Del Rio border area remains focal point as crossings drop sharply
Crossings in the Del Rio sector have fallen to about 32 a day, even as federal wall and barrier projects continue around Eagle Pass and Del Rio.

Del Rio and the surrounding Val Verde County border corridor were still drawing attention Thursday as U.S. Border Patrol’s Del Rio Sector remained far quieter than it was during the 2021 surge. Border Patrol officials said encounters in the sector had dropped from roughly 4,000 a day to about 32 a day in 2026, a steep decline in the same area that once became one of the most visible flashpoints in the country.
The Del Rio Sector covers 245 miles of the Rio Grande and Lake Amistad and spans about 55,063 square miles in Texas, according to U.S. Customs and Border Protection. That stretch of border was the scene of a mass-migration event from Sept. 8 to Sept. 24, 2021, near the Del Rio International Bridge, which CBP described as the largest mass migration event in recorded U.S. Border Patrol history. Reporting at the time said about 15,000 migrants gathered in Del Rio at one point, with more than 5,000 still under the bridge on Sept. 23, 2021.

Even as crossings have fallen, the federal government has kept investing in border infrastructure in the Del Rio area. In late 2025, the Department of Homeland Security and CBP announced new border-barrier contracts that included projects in the Del Rio Sector, among them work tied to primary wall construction and waterborne barriers in the Eagle Pass and Del Rio area. One contract, the Del Rio 3 Project, called for about 22 miles of primary border wall system and about 13 miles of detection technology.

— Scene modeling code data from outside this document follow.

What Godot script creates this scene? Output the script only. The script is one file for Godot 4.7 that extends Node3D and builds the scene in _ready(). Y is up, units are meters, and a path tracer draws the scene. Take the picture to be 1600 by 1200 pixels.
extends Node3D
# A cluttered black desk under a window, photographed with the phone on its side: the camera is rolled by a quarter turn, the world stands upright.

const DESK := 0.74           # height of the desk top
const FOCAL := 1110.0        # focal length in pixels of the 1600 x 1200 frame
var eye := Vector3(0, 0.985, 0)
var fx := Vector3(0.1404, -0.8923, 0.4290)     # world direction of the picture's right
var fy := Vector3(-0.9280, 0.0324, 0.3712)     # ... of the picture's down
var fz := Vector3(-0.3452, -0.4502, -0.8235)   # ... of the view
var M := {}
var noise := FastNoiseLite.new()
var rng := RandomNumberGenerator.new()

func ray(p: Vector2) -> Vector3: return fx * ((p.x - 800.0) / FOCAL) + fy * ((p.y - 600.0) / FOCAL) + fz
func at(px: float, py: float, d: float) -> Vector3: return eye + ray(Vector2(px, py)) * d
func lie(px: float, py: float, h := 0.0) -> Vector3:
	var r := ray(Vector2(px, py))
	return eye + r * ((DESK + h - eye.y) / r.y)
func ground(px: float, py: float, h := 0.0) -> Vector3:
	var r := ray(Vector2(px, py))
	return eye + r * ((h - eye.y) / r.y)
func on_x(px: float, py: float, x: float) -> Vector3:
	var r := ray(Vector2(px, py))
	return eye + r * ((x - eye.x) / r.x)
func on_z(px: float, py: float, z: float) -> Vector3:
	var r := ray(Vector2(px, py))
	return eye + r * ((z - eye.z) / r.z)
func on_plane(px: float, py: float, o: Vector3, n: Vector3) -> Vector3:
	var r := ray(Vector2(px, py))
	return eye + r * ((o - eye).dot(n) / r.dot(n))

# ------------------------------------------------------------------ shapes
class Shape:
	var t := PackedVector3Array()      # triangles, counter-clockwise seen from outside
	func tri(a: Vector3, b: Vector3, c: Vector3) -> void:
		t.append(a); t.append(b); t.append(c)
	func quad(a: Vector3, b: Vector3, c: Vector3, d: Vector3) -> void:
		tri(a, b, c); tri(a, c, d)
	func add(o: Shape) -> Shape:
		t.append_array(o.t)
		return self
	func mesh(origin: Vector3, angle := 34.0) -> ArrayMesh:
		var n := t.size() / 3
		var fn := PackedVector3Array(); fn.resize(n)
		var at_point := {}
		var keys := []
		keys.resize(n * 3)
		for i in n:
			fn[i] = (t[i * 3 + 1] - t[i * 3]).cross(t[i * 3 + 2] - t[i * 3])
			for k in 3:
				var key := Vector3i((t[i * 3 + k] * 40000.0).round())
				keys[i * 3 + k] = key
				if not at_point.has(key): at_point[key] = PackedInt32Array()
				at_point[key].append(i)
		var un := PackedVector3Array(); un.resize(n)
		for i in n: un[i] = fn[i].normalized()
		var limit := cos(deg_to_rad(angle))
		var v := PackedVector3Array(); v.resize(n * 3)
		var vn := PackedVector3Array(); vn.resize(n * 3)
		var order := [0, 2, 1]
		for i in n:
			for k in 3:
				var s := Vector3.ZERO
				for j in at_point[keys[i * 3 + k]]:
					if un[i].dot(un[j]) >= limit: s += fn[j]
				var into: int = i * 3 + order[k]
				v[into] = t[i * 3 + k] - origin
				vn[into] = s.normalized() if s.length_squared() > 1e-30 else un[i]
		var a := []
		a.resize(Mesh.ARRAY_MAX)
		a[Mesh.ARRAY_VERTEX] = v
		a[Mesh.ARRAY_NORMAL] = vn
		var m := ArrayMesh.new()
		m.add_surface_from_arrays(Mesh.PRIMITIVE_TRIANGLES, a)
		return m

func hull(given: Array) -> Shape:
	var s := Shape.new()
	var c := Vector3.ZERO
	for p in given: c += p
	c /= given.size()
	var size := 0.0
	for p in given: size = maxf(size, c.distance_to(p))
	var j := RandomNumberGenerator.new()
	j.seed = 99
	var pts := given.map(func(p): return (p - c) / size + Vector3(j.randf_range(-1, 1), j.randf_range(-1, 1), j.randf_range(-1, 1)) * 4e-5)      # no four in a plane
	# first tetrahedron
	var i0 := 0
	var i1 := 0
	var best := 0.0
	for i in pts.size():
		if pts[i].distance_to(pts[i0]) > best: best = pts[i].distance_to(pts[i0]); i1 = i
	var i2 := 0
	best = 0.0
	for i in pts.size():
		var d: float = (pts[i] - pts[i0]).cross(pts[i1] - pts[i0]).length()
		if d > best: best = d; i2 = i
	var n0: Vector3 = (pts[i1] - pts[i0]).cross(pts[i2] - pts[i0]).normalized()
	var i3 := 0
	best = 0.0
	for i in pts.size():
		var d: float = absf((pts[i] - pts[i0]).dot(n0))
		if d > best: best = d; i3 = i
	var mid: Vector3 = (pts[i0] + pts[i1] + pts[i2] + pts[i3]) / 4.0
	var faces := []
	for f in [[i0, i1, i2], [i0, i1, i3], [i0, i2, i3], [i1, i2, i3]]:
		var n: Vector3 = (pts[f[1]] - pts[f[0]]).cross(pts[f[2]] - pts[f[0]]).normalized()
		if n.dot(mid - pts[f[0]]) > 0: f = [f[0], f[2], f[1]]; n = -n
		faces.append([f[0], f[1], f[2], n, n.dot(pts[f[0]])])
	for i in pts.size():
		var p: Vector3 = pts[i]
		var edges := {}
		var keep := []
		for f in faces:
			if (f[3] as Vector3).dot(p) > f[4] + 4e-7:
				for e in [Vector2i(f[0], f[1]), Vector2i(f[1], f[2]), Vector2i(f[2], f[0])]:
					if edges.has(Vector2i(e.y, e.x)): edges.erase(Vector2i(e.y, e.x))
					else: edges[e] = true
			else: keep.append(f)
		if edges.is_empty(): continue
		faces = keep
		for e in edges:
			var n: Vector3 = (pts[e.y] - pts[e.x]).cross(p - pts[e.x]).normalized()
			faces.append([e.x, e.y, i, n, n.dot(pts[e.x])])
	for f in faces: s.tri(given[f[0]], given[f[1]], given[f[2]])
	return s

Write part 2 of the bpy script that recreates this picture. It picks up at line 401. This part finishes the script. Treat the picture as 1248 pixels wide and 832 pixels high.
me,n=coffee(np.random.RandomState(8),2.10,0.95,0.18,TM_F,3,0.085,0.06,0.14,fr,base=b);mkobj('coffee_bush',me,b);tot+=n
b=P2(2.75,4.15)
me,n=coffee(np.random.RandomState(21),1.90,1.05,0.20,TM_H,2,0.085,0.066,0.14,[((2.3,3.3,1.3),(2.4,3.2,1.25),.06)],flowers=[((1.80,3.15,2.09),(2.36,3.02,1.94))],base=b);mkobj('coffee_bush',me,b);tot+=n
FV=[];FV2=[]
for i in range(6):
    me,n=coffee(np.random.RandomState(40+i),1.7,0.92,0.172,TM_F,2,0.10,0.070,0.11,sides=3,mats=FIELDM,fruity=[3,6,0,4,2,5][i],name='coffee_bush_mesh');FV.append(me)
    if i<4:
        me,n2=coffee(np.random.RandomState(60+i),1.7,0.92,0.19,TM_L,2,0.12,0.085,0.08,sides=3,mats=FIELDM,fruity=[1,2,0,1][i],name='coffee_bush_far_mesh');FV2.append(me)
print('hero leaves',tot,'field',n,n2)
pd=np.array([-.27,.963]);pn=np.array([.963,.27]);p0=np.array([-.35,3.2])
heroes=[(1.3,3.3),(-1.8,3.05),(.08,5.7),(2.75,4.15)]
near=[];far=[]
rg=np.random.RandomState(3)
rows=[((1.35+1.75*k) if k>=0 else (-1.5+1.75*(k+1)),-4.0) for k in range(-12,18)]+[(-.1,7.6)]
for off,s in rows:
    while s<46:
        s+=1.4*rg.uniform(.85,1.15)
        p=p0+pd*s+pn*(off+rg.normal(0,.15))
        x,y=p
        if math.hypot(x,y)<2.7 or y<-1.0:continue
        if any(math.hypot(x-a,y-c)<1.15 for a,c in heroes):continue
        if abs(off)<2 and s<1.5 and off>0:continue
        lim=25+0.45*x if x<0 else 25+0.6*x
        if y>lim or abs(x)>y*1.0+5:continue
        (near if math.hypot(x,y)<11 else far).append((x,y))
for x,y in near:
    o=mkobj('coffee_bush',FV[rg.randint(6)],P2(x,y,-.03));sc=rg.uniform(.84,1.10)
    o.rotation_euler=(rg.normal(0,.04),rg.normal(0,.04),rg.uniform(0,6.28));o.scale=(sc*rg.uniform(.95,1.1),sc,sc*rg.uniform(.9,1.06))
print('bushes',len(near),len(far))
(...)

Local operations have also changed. Texas quietly shuttered the Val Verde Temporary Processing Facility in Del Rio in August 2025 after it sat empty for months, ending a booking and processing site that had been used for Operation Lone Star.
Val Verde County’s official website lists County Judge Lewis Owens and Commissioners Kerr Wardlaw, Juan Carlos Vazquez, Fernando Garcia, and Gustavo “Gus” Flores, a reminder that county government is continuing routine operations even as the border landscape around Del Rio has shifted sharply from the crisis levels seen in 2021.